Review

Review: A Thousand Splendid Suns by Khaled Hosseini

“Laila came to believe that of all the hardships a person had to face none was more punishing than the simple act of waiting.”


Genre: Fiction
Pages: 372
Published: May 22, 2007
Rate: 4 ⭐⭐⭐⭐
Goodreads Synopsis
A Thousand Splendid Suns is a breathtaking story set against the volatile events of Afghanistan’s last thirty years – from the Soviet invasion to the reign of the Taliban to post-Taliban rebuilding – that puts the violence, fear, hope, and faith of this country in intimate, human terms. It is a tale of two generations of characters brought jarringly together by the tragic sweep of war, where personal lives – the struggle to survive, raise a family, find happiness – are inextricable from the history playing out around them.
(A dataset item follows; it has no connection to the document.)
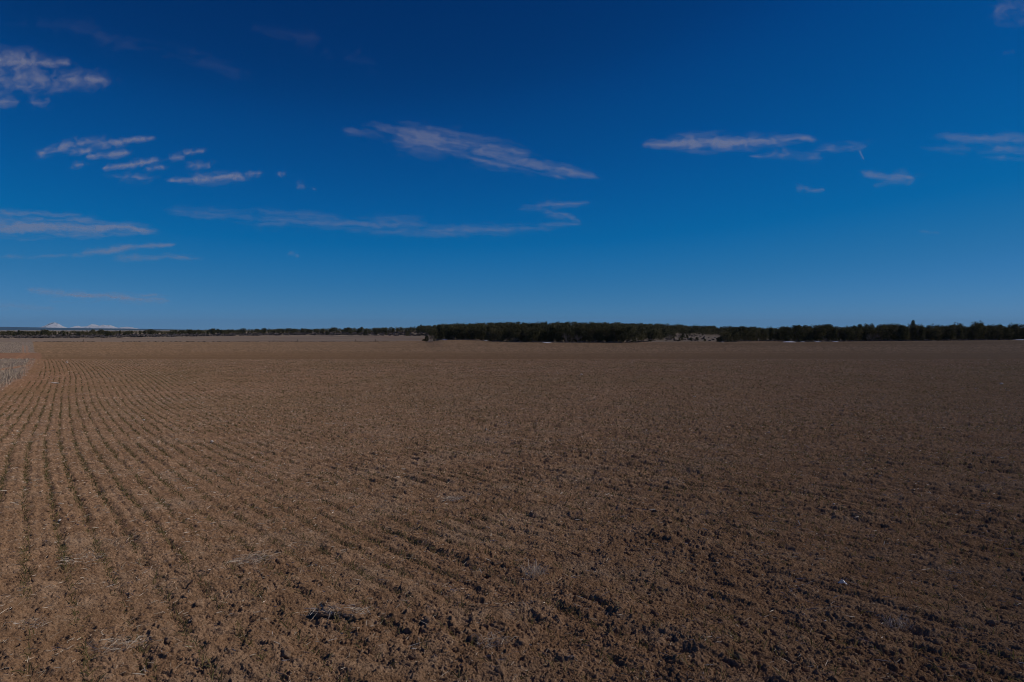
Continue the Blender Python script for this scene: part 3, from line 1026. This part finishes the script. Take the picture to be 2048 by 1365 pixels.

Propelled by the same storytelling instinct that made The Kite Runner a beloved classic, A Thousand Splendid Suns is at once a remarkable chronicle of three decades of Afghan history and a deeply moving account of family and friendship. It is a striking, heart-wrenching novel of an unforgiving time, an unlikely friendship, and an indestructible love – a stunning accomplishment.
–front flap

My Take
I quite enjoyed A Thousand Splendid Suns. This book is such a page turner and I’m glad I finally got to read it. This is Khaled Hosseini’s second book and I have to say, the writing is so much better! I loved it.

I quite loved the dual narrative, Mariam and Laila, though I found myself heavily invested in Mariam’s story line more. For some reason I struggled with liking Laila. I’d feel sorry for her for what she was going through, but in general I just didn’t like her.

“But after four years of marriage, Mariam saw clearly how much a woman could tolerate when she was afraid.”

One thing that surprised me about A Thousand Splendid Suns is that it wasn’t as evocative as The Kite Runner was, to me. Khaled is as vivid as ever with his descriptions but I found that I wasn’t really moved. Except for the pebble scene. That had me clenching my teeth so hard!

All in all A Thousand Splendid Suns is a wonderful read, a sad one at that, and I actually do recommend it if you haven’t read it yet.

Have you read A Thousand Splendid Suns? What did you think about it?